I know a skilled kite foiler who wants to learn parawinging. He has never wing foiled but is determined to make the jump from kite foiling to parawing without learning to foil with a standard hand wing. Not sure it's relevant but he's a very large man (1.95 M, 120-130kg)
Is this a thing people do successfully? If not, should I bide my time to eventually relieve him of his three new F-one PW at a discount?
100% doable as long as he understands he needs new gear for everything. Kite boards and foils are not the same as parawing boards and foils. If he tries to just dip a toe in by buying parawings it will go poorly. If he buys a downwind board and a large foil he'll figure it out.
We have a guy here doing that, but it's a struggle even with the DW board. A previous winger will pick para up in a couple of runs but it's a steep learning curve for a kiter.
Definitely easier to pick up a cheap wing to start with.

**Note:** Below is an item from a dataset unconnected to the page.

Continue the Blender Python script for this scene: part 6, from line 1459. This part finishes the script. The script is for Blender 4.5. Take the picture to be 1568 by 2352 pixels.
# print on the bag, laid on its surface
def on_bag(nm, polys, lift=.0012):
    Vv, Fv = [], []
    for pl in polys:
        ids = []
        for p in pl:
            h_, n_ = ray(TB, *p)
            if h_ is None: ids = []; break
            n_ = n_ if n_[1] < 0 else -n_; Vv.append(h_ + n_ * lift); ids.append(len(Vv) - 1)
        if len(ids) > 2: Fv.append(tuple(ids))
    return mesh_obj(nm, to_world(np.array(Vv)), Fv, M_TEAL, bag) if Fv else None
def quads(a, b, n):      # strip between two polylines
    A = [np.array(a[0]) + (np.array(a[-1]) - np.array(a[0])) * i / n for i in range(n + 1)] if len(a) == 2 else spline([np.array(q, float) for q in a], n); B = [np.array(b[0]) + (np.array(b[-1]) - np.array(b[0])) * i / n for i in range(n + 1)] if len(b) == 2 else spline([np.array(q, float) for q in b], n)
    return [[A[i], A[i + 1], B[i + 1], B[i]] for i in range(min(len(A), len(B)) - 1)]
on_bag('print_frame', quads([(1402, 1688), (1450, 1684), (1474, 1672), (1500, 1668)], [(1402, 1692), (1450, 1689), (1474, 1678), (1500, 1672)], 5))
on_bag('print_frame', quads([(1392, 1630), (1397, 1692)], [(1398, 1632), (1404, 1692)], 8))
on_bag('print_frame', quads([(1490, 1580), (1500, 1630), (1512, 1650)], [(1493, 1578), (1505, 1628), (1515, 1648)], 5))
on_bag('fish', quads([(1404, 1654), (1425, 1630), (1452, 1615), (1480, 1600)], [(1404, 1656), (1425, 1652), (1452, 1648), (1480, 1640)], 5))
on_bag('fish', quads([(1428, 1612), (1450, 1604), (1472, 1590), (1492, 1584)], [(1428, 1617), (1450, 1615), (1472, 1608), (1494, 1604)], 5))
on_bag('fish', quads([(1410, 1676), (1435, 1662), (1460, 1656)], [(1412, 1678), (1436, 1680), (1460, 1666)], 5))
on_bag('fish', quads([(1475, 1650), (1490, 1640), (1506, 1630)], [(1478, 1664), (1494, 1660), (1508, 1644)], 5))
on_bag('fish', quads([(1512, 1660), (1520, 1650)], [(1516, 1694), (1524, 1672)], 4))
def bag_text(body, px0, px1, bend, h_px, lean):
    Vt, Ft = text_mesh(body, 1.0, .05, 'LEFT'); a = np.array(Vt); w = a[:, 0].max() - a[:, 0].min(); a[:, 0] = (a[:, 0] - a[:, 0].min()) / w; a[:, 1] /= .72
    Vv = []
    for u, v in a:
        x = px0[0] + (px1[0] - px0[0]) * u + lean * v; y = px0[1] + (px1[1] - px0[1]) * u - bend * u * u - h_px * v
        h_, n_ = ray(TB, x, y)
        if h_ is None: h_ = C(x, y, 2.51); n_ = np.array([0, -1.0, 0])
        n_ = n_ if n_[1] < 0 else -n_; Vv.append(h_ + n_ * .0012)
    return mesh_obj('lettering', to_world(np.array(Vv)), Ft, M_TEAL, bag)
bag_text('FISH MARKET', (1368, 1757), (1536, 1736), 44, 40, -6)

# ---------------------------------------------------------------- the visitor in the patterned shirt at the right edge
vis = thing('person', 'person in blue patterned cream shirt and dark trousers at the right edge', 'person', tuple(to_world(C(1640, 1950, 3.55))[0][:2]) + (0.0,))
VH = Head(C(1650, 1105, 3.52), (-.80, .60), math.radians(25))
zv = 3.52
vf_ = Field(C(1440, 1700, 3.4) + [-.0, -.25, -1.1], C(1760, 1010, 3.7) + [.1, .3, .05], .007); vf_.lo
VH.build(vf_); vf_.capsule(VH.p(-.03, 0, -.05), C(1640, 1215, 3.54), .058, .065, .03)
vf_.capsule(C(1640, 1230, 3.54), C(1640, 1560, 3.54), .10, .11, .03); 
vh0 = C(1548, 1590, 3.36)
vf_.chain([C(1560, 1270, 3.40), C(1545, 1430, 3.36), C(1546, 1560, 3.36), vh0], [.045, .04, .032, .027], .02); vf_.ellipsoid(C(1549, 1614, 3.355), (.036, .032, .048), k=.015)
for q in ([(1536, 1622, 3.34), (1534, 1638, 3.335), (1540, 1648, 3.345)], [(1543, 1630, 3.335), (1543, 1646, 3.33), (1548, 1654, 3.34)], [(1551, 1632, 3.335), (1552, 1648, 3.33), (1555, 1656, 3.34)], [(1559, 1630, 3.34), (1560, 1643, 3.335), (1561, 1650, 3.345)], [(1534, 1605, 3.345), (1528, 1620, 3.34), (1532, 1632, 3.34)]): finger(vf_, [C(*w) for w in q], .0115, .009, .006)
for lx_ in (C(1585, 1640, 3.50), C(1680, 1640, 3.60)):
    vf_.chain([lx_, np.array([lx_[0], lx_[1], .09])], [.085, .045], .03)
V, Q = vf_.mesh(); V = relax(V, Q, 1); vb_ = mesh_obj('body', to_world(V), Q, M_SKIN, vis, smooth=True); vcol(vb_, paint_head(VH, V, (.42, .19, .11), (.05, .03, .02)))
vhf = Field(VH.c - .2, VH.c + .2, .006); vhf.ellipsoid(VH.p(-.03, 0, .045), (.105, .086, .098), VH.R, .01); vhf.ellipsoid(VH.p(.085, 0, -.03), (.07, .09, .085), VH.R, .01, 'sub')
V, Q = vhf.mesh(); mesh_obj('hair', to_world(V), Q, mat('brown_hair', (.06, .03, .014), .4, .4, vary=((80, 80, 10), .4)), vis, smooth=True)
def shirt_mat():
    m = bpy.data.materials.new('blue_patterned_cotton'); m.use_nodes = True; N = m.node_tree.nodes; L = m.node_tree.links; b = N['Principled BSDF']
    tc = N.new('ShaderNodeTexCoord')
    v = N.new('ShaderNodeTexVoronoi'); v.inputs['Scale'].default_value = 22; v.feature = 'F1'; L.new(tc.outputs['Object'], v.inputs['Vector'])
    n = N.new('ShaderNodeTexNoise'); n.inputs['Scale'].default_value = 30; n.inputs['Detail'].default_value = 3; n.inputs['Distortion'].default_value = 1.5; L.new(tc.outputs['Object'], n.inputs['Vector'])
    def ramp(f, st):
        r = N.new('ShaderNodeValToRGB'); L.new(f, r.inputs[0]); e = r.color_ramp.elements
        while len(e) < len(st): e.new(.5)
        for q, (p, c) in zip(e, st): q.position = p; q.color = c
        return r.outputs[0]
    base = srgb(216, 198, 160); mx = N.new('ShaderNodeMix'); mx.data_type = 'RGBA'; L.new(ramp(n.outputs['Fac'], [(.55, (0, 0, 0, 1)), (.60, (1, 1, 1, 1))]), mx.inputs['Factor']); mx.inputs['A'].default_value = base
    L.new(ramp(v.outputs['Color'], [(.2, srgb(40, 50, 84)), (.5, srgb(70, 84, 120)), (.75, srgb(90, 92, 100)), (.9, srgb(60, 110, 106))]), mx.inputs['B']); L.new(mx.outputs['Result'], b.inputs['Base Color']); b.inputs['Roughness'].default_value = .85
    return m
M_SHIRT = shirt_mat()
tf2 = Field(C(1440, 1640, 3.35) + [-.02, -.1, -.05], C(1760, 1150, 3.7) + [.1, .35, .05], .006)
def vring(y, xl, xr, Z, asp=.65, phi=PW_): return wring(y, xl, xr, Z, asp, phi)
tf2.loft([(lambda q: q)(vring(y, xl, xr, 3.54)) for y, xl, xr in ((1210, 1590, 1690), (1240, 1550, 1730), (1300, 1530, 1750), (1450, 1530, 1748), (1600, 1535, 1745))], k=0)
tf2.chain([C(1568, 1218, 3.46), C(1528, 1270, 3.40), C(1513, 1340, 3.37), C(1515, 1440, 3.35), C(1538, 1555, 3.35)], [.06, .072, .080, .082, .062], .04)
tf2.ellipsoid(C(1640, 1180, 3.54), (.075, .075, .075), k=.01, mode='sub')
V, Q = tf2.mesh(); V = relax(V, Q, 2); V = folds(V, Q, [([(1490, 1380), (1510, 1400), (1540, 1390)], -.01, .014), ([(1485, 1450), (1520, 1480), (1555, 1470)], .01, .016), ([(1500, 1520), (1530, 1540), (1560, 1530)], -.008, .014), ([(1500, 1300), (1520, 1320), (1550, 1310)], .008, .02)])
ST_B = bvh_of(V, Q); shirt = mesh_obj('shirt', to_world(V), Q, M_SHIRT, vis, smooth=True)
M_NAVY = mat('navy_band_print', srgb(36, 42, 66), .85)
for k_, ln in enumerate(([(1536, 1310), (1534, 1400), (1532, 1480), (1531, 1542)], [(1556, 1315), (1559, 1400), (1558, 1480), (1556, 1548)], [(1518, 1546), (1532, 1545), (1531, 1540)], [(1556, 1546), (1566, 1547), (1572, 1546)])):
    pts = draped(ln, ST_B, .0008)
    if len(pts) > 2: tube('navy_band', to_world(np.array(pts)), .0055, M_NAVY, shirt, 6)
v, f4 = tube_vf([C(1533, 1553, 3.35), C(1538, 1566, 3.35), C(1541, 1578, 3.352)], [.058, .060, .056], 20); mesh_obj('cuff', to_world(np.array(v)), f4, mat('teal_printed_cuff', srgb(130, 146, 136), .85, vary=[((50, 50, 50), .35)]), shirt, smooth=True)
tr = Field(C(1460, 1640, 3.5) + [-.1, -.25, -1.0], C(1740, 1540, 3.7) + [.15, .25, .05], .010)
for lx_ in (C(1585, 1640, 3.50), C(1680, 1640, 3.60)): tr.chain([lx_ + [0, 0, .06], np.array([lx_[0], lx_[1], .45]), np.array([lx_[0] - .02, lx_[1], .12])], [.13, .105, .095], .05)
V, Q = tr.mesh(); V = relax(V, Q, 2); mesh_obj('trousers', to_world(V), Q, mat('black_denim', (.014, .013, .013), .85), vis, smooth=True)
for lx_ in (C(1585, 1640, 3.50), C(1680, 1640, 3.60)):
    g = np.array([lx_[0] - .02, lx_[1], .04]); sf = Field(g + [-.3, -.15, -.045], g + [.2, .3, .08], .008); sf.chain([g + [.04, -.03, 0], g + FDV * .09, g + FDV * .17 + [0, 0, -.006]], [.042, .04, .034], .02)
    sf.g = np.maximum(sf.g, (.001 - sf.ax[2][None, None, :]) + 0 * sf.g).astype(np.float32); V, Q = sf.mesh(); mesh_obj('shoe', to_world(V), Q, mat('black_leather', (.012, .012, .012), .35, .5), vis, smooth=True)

I went from being an experienced kite foiler directly to parawinging and it was a real struggle, but I've learned at last. Both the board balance (and not having to learn on such an efficient/narrow board), pumping and wave riding with nothing to balance against would probably have been easier to learn with the wing. However I was never motivated to have that big wing thing in my face and having to pump it, whereas I was extremely motivated to learn parawinging, which I think is more important. I'm only 72 kgs though...
I think it is a very tough ask and i take my hat off to anyone who is successful through this path.
The rider weight will complicate things massively as you need the board to be as efficient as possible which means narrow and hard to balance. If he can learn in a pond where conditions are smooth it will allow him to learn without developing the extreme balance at the same time as the pump up. It might be a good idea also to take a really small kite and a really big parawing size foil to get use to big wing span foils first.
Make sure he learns on one of the top few brands as this will also help alot.
Haha not that hard local dude who has not winged but is an excellent prone foiler got up straight away on his prone board. Next day did an 11 k downwind
He has a few skills and is young and light.
Haha not that hard local dude who has not winged but is an excellent prone foiler got up straight away on his prone board. Next day did an 11 k downwind
He has a few skills and is young and light.
Nah, not that dude.
Haha not that hard local dude who has not winged but is an excellent prone foiler got up straight away on his prone board. Next day did an 11 k downwind
He has a few skills and is young and light.
Yes dw and prone skills make it very easy. this guy is described as a kite foiler. So simple if you have sup dw paddle up skills.
Why do people think learning to wing would be easier than pw? IMO the pw is a lot easier to fly than a wing, it's just that we're all so used to wings.
For a kite foiler, I think the main challenge is just balancing on the board, I agree that learning in a flat pond and with a high quality board would make the biggest difference.
Of course also, a 120-130kg rider will have a hard time getting enough power to learn in. He'll need a larger pw (4-5m+) in like 20 kts+.
For the first few sessions he might want to use a high volume, WIDE, wing board that he can taxi on. He almost definitely isn't going to get onto foil with that kind of board, but it will help him learn how to build power in the sail (after playing with it on the beach), how to angle the board, and how to use the rails and foil to keep an angle and stay upwind (kind of). I think the biggest struggle going from kiting (where you have a lot of power on tap) is dealing with balancing on a board without a lot of power in the sail, so starting on this kind of board could eliminate that complication for the first couple of sessions.
Fighting the urge to let go of the bar is also something that takes a lot of getting used to.